- David Balda to niezwykle popularna postać w ostatnich tygodniach
- O dyrektorze sportowym Śląska Wrocław wypowiedział się dziennikarz Mateusz Rokuszewski
- Uważa, że jeśli Śląsk przestanie osiągać tak dobre wyniki, kibice zwrócą się przeciwko Baldzie
Dyrektor Balda w oczach Rokuszewskiego
Śląsk Wrocław po rundzie jesiennej jest sensacyjnym liderem Ekstraklasy. Z klubu nie brakuje sygnałów, że celem na drugą część sezonu jest walka o mistrzostwo Polski. Na pierwszy plan wysuwa się w tych przewidywaniach postać dyrektora sportowego wrocławian – Davida Baldy.

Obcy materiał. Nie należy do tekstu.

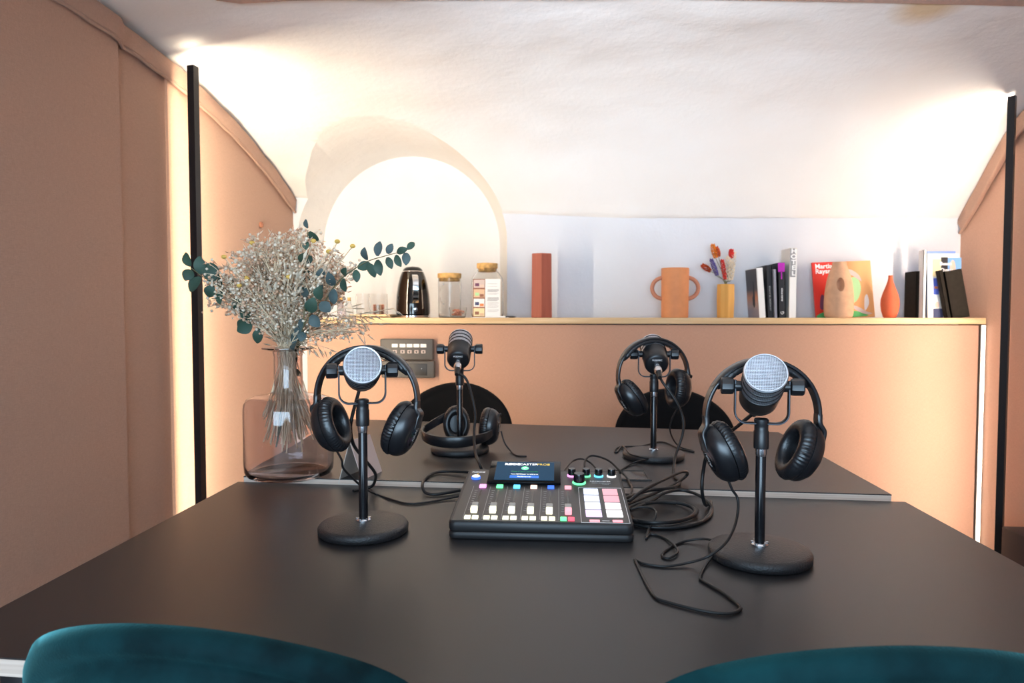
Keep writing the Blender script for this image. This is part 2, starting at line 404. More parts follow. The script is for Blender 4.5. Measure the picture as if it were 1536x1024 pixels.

Balda kilkukrotnie wygłaszał już tezy, które mogą bardzo brzydko się zestarzeć. Przekonuje, że Śląsk dysponuje najmocniejszą kadrą w stawce, a także posiada najlepszego trenera. Nie opiera się także przed oceną ruchów transferowych innych klubów Ekstraklasy.
Jego słowa są odbierane ze sporym dystansem. Na chłodno do sprawy podchodzi także dziennikarz Mateusz Rokuszewski, który w czwartkowy wieczór był gościem Goal.pl.
– Póki Śląsk będzie miał dobry czas, to David Balda będzie sobie zjednywał sympatie kibiców swoją mocno ofensywną postawą. Ale to jest postawa na dobre czasy, a te kiedyś się skończą, nie będą trwać w wieczność – a wtedy upadek dla dyrektora Śląska może być bardzo bolesny – przewiduje ekspert CANAL+.